### What to produce
The lines below are to be quoted exactly, from the first through the one that contains "SC.camera = cam".

### Collected data

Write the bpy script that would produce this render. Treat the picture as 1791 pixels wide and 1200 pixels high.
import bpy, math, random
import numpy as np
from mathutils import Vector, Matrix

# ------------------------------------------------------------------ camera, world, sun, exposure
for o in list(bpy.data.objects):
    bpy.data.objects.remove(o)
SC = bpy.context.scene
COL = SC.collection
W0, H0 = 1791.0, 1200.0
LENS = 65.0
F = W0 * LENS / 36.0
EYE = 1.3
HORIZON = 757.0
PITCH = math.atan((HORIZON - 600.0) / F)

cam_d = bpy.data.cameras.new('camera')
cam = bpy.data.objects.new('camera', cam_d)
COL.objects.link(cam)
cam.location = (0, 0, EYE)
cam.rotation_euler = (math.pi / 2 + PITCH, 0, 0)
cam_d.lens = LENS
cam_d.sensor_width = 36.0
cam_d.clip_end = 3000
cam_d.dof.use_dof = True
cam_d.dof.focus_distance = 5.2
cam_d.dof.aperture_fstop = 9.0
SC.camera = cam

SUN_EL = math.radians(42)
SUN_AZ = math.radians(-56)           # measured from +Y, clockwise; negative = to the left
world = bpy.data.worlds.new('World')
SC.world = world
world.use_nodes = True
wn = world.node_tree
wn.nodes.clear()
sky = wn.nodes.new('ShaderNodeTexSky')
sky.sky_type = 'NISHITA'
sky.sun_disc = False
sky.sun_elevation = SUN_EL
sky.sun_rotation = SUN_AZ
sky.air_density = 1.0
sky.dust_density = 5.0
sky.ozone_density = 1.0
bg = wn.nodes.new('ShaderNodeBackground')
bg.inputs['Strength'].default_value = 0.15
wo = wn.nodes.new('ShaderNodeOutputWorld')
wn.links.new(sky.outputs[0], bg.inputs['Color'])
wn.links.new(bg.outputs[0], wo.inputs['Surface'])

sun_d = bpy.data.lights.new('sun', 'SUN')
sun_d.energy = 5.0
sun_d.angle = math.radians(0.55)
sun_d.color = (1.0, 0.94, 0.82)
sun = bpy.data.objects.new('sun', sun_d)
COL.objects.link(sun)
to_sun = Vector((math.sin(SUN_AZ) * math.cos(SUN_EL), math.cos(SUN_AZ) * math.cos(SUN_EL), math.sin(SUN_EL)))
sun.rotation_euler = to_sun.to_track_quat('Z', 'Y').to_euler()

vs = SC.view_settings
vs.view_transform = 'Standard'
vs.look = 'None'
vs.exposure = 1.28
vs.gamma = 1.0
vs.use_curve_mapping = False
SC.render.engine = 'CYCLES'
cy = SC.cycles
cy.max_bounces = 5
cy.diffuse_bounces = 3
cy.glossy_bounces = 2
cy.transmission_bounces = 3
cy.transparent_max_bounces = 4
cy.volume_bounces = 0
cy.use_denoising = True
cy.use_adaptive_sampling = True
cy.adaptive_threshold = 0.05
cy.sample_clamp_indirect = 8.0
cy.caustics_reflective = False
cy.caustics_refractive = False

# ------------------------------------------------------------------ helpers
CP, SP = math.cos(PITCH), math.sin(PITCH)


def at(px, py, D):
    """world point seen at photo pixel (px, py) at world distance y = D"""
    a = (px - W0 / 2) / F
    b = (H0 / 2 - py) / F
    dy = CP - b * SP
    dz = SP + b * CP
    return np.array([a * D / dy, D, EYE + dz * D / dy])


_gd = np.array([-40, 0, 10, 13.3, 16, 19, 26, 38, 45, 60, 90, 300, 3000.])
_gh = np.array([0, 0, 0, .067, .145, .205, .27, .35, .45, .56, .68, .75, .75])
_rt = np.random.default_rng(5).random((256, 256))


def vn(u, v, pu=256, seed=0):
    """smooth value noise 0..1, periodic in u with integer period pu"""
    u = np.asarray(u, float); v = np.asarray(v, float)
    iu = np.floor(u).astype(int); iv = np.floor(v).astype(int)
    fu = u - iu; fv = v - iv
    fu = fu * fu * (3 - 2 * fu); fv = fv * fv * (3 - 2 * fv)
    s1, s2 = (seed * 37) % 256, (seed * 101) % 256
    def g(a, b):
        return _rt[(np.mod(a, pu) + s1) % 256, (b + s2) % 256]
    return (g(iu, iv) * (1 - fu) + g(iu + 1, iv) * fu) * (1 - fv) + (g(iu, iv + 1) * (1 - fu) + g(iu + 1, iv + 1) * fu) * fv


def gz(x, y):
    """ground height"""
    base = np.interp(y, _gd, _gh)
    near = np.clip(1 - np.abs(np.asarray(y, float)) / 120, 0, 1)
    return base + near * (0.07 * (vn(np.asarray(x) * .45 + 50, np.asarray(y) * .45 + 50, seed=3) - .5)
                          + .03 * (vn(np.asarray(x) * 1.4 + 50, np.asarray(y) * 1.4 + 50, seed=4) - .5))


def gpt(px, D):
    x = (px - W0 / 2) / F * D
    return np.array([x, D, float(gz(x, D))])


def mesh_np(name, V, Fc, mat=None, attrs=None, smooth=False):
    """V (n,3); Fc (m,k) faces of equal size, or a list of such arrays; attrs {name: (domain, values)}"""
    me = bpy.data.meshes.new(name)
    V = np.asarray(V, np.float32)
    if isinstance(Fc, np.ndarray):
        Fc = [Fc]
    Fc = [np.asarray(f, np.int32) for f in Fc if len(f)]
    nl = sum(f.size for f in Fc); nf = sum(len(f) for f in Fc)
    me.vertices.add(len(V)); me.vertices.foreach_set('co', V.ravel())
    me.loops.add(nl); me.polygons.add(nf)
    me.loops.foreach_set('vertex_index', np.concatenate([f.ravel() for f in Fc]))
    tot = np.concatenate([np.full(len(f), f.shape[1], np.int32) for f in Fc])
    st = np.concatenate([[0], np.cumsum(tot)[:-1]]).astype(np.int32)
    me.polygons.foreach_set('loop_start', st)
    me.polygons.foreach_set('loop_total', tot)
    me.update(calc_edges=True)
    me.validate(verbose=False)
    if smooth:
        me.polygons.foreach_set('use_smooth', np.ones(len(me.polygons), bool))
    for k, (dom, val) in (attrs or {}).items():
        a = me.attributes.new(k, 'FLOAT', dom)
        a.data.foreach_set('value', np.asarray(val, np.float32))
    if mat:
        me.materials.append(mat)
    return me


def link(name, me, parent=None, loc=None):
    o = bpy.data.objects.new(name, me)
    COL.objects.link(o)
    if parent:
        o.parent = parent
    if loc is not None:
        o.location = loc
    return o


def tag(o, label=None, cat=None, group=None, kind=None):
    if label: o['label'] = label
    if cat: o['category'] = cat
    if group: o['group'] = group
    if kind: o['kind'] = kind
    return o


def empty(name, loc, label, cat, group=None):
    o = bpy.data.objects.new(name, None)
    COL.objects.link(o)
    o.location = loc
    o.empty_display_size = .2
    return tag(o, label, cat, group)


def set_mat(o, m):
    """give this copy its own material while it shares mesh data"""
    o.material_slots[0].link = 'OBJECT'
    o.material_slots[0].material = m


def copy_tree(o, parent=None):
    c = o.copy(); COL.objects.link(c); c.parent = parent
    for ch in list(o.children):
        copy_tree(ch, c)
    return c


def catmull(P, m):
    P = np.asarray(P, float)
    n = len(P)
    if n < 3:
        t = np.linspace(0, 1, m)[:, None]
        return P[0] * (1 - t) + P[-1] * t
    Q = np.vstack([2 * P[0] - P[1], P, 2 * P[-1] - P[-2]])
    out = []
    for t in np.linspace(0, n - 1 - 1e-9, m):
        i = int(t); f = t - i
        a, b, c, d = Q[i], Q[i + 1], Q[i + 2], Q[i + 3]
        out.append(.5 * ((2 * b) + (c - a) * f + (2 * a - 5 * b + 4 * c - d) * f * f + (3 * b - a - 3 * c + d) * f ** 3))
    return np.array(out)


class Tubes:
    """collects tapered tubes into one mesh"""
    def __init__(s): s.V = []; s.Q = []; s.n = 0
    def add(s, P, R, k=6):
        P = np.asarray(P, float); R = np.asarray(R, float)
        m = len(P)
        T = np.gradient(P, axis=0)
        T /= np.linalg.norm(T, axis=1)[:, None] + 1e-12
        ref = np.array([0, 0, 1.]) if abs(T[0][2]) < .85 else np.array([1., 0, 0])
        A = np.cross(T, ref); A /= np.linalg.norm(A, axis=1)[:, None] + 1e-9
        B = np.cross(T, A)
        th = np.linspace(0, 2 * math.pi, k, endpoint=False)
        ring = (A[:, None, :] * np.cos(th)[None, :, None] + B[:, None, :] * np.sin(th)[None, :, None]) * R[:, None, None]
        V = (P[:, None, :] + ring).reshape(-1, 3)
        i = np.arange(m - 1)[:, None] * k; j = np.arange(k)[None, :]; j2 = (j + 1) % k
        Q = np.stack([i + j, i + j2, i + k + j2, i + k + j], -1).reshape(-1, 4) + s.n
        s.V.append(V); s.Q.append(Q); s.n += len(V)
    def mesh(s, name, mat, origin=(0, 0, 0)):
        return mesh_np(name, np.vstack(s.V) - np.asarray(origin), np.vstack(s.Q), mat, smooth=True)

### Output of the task
Write the bpy script that would produce this render. Treat the picture as 1791 pixels wide and 1200 pixels high.
import bpy, math, random
import numpy as np
from mathutils import Vector, Matrix

# ------------------------------------------------------------------ camera, world, sun, exposure
for o in list(bpy.data.objects):
    bpy.data.objects.remove(o)
SC = bpy.context.scene
COL = SC.collection
W0, H0 = 1791.0, 1200.0
LENS = 65.0
F = W0 * LENS / 36.0
EYE = 1.3
HORIZON = 757.0
PITCH = math.atan((HORIZON - 600.0) / F)

cam_d = bpy.data.cameras.new('camera')
cam = bpy.data.objects.new('camera', cam_d)
COL.objects.link(cam)
cam.location = (0, 0, EYE)
cam.rotation_euler = (math.pi / 2 + PITCH, 0, 0)
cam_d.lens = LENS
cam_d.sensor_width = 36.0
cam_d.clip_end = 3000
cam_d.dof.use_dof = True
cam_d.dof.focus_distance = 5.2
cam_d.dof.aperture_fstop = 9.0
SC.camera = cam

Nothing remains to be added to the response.